Back to the quotations above…

Reading these I could swear that I was reading my own thoughts on paper. I, too, am guilty of falling for these ridiculous guidelines of liking or disliking bands because of what the “cool people” think. Now I try my best to steer clear of this thought process and develop my own opinions of bands and artists which is often a tough, uphill battle. I am always defending my taste and explaining what makes me see the music differently, but I guess I choose these battles. The albums that I listen to and enjoy are my business, and at the same time…. I strive to defend what I like (Hell.. I write about it here for all of you to read).

A great example of me falling into this ridiculous way of thinking is when I picked up the new John Mayer CD this week called Paradise Valley. I automatically thought that it was going to be junk. But, why? That’s what I can’t figure out. Why did I automatically expect the worst? I have one prior album from John Mayer, his debut Room For Squares. I loved that album when it was released, so why didn’t I expect this to be great? I was expecting the worst simply because I was sick of reading about the guy in tabloids. Stupid! In my defense, at least I smartened up and decided to give it a chance.  

Paradise Valley is easily in my top 5 of 2013 thus far. It features eleven awesome mellow songs that are filled with talented guitar and clever lyrics. He even seems to be singing more comfortably, with less rasp added to his voice. It almost seems like this is the first time we really get to hear John’s true voice.

Another example of this is Radiohead. I hated Radiohead for most of my life, yet I wouldn’t recognize one of their songs if it came on the radio. It seemed that so many Radiohead fans took on this “music snob” persona early on and many of them judged so many other people’s taste in music. They thought that somehow their own taste was right and everybody else’s was wrong. It was in spite of this that I chose to hate Radiohead right out the gate. Who the hell do these people think they are? Their taste is above ours? They think they know something we don’t? The only person who suffered from this silly personal boycott was me. Recently, I picked up OK Computer at a thrift store for a dollar, finally putting my hatred to rest and figuring I would see what the fuss was all about. Of course I liked the music! It’s a great album and rightfully loved by many, so this silly protest I was having with myself cost me many years of enjoying a great album.

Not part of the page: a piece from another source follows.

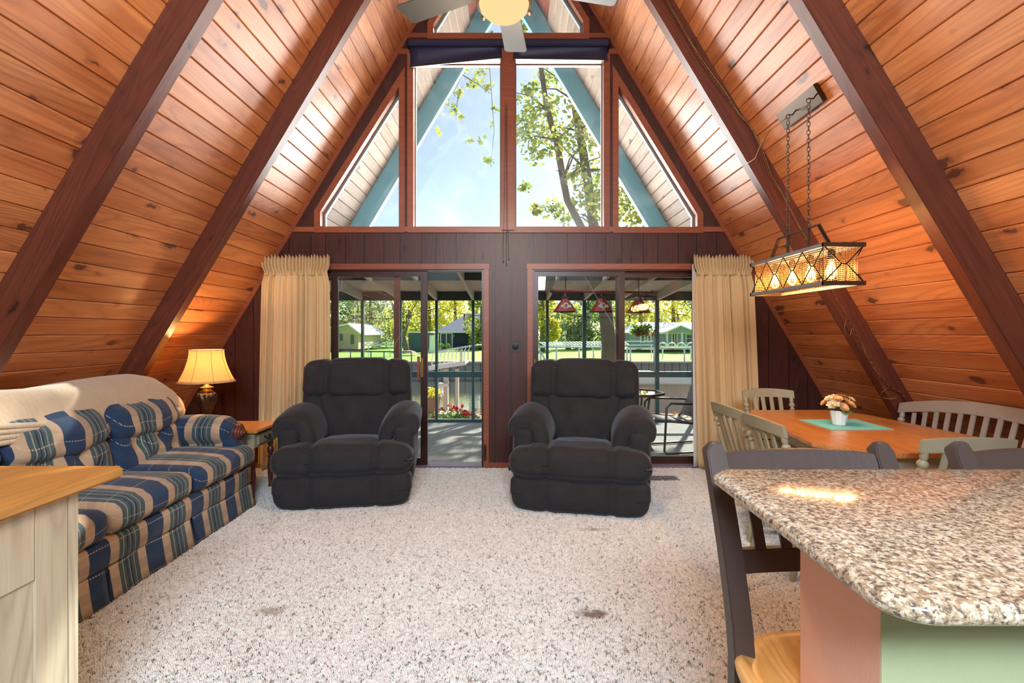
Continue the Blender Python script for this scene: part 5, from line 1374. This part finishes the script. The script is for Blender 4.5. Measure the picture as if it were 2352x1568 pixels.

So should I be ashamed of liking this John Mayer album because it’s not cool by most music connoisseurs? It seems that once an artist gets even a little bit of success that they appear as sellouts to music snobs and lose all credibility. Why should people be punished for success? Should I eliminate Radiohead from my music library because of a few annoying diehard fans? Why should I risk missing great music in spite of others? I proudly stand behind this new John Mayer album and will finally admit that Radiohead is a great band. If you dislike music simply because you don’t like the music, fair enough. But to dislike it because of what other people think just makes no sense.